Per maggiore chiarezza è bene precisare che Meruane non riflette sulle classiche mamme “italian style” tutte coccole, apprensione e atteggiamenti giustificatori dei capricci dei figli. Dice qualcosa di diverso, ammonendo da insidie subdole, di cui tante madri forse non sono consapevoli.

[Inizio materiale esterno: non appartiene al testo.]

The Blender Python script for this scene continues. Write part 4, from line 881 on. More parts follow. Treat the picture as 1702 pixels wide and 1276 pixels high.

La mia personale esperienza di madre felice di esserlo vede anche qualche zona d’ombra, nella quale le parole di Lina Meruane scavano con un coltello molto acuminato. Sentirsi dire da una figlia undicenne “rispondi al telefono” o ricevere trenta telefonate in mezz’ora con soavi intimazioni a tornare a casa, mentre la stessa ragazzina si volatilizza fisicamente e mentalmente quando è ospite in casa di amichetti… ecco, la scrittrice cilena “a me” ha parlato di questo. E ad altre madri avrà parlato di sensi di colpa, paure o inadeguatezze, che molti figli fanno emergere inscenando comportamenti da terrorismo psicologico – in modo inconscio o per illogica volontà di ribellione a un ruolo subalterno che appare inaccettabile molto più precocemente dell’ingresso nella zona minata adolescenziale. Anche perché, ricorda la scrittrice, i ragazzi sono ben sostenuti nei loro diritti da una piramide istituzionale di difensori, che vanno dal pediatra, alla maestra all'assistente sociale fino ai nonni. Pronti a puntare il dito contro le mamme ree di imperfezione o semplicemente scissione individuale dalla simbiosi con i pargoli.

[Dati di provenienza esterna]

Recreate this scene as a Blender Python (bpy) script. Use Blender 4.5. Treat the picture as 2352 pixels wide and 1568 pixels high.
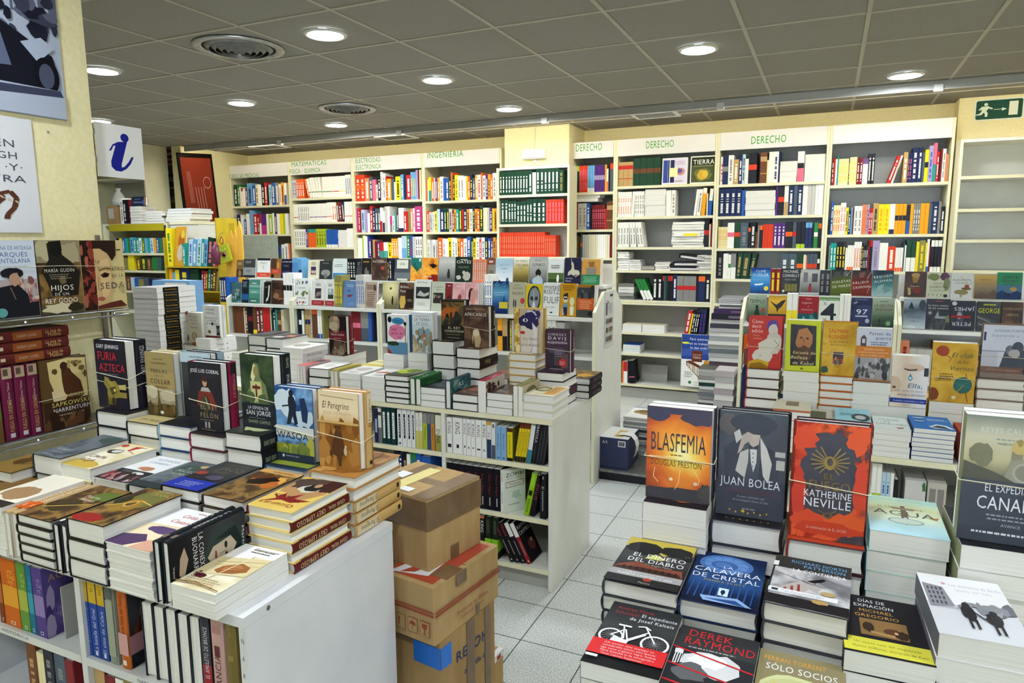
import bpy, math, random
from mathutils import Matrix, Vector
for o in list(bpy.data.objects): bpy.data.objects.remove(o)
SC = bpy.context.scene
COL = SC.collection
RND = random.Random(7)
# ---------------------------------------------------------------- camera, world, light, exposure
EYE = 1.57
FPX = 1578.4
def _rot(a, b, g):
    return Matrix.Rotation(a, 3, 'Z') @ Matrix.Rotation(b, 3, 'X') @ Matrix.Rotation(g, 3, 'Y')
CR = _rot(math.radians(24.603), math.radians(-8.309), math.radians(0.3215))
cam = bpy.data.cameras.new('camera')
cam.sensor_width = 36.0
cam.lens = FPX / 2352 * 36.0
cam.clip_start = 0.05
camo = bpy.data.objects.new('camera', cam)
COL.objects.link(camo)
camo.matrix_world = Matrix.Translation((0, 0, EYE)) @ (CR @ Matrix(((1, 0, 0), (0, 0, -1), (0, 1, 0)))).to_4x4()
SC.camera = camo
w = bpy.data.worlds.new('daylight'); SC.world = w
w.use_nodes = True
w.node_tree.nodes['Background'].inputs[0].default_value = (0.66, 0.82, 1.0, 1)
w.node_tree.nodes['Background'].inputs[1].default_value = 11.0
SC.view_settings.view_transform = 'Standard'
SC.view_settings.look = 'None'
SC.view_settings.gamma = 1.0
SC.view_settings.exposure = 2.4
SC.view_settings.use_curve_mapping = False
SC.cycles.max_bounces = 7
SC.cycles.diffuse_bounces = 5
SC.cycles.glossy_bounces = 2
SC.cycles.transmission_bounces = 3
SC.cycles.transparent_max_bounces = 4
SC.cycles.caustics_reflective = False
SC.cycles.caustics_refractive = False
SC.cycles.sample_clamp_indirect = 4.0
LAMP = 44.0      # strength of the ceiling lamps
TUBE = 6.5      # strength of the tubes behind the rail
# shop window behind the camera lets the daylight in
pl = bpy.data.lights.new('window_portal', 'AREA'); pl.shape = 'RECTANGLE'; pl.size = 4.6; pl.size_y = 2.1
pl.cycles.is_portal = True
plo = bpy.data.objects.new('window_portal', pl); COL.objects.link(plo)
plo.location = (0.7, -1.88, 1.45); plo.rotation_euler = (math.radians(90), 0, 0)

# a pixel of the 2352 x 1568 frame -> a point on a world plane
def ray(x, y):
    return CR @ Vector(((x - 1176) / FPX, 1.0, -(y - 784) / FPX))
def OZ(x, y, z):
    d = ray(x, y); return Vector((0, 0, EYE)) + d * ((z - EYE) / d.z)
def OY(x, y, Y):
    d = ray(x, y); return Vector((0, 0, EYE)) + d * (Y / d.y)
def OX(x, y, X):
    d = ray(x, y); return Vector((0, 0, EYE)) + d * (X / d.x)

# ---------------------------------------------------------------- materials
MATS = {}
def lin(h):
    h = h.lstrip('#')
    if len(h) == 3: h = ''.join(c * 2 for c in h)
    out = []
    for i in (0, 2, 4):
        c = int(h[i:i + 2], 16) / 255
        out.append(c / 12.92 if c <= 0.04045 else ((c + 0.055) / 1.055) ** 2.4)
    return tuple(out) + (1.0,)
def _new(name, rough=0.45, spec=0.4):
    m = bpy.data.materials.new(name); m.use_nodes = True
    b = m.node_tree.nodes['Principled BSDF']
    b.inputs['Roughness'].default_value = rough
    b.inputs['Specular IOR Level'].default_value = spec
    return m, m.node_tree, b
def mat(h, rough=0.5, spec=0.1, metal=0.0):
    if h in PAINT: return PAINT[h]
    k = (h, rough, spec, metal)
    if k not in MATS:
        m, nt, b = _new('print_' + h, rough, spec)
        b.inputs['Base Color'].default_value = lin(h); b.inputs['Metallic'].default_value = metal
        # a little uneven ink / lamination
        n = nt.nodes.new('ShaderNodeTexNoise'); n.inputs['Scale'].default_value = 60
        mr = nt.nodes.new('ShaderNodeMapRange'); mr.inputs['To Min'].default_value = rough - .06; mr.inputs['To Max'].default_value = rough + .08
        nt.links.new(n.outputs[0], mr.inputs[0]); nt.links.new(mr.outputs[0], b.inputs['Roughness'])
        MATS[k] = m
    return MATS[k]
PAINT = {}
def _ramp(nt, cols):
    r = nt.nodes.new('ShaderNodeValToRGB'); el = r.color_ramp.elements
    n = len(cols)
    pos = [i / (n - 1) for i in range(n)]
    cc = []
    for i, c in enumerate(cols):
        if ':' in c: c, p = c.split(':'); pos[i] = float(p)
        cc.append(lin(c))
    el[0].position = pos[0]; el[0].color = cc[0]; el[1].position = pos[-1]; el[1].color = cc[-1]
    for i in range(1, n - 1):
        e = el.new(pos[i]); e.color = cc[i]
    return r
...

Impavida di passare per una hater della maternità, Lina Meruane solleva il velo su tabù innominabili. Nel libro si spiega molto bene perché questa tirannide emotiva i figli la esercitino come cannibali solo sulle madri, pur avendo anche padri a disposizione da bombardare. Certe considerazioni dell’autrice, che non è tipo da sussurrare all’orecchio, colpiscono in modo indubbiamente sgradevole ogni donna che ha voluto la propria maternità. E nessuna uscirà da questa lettura pentita di aver messo al mondo dei figli. Non è quello, del resto, l’obiettivo di Meruane. 
Il tabù è sottile… restando in superficie, si potrebbe pensare che la nostra dittatoriale generazione di figli sia un male della nostra epoca e rimpallare la responsabilità agli smartphone e internet. Ma se andiamo un po’ più a fondo, nelle pieghe della famiglia “tradizionale”, troveremo ben altro. E capiremo cosa significa quell’iroso “contro” gridato da Lina Meruane. Entreremo a dare un’occhiata spaventata lì, nel cerchio magico dove ardono anche i fuochi fatui dell’omossessualità satanica, la violenza domestica “isterica”, l'autorità patriarcale e il mito dell’alienazione parentale. Teorie che, tutte, vedono le donne alla sbarra, e quasi sempre dentro la loro dolce prigione di angeli del focolare. 
Da parte mia, e con la neutralità che mi assegna d’ufficio l’essere atea, riassumo con una parabola evangelica quello che, se detto da una partigiana cattiva e dal grembo vuoto, risulta molesto. Madre, ama i figli tuoi come te stessa. Non di più, ché per Gesù il “come” era abbastanza.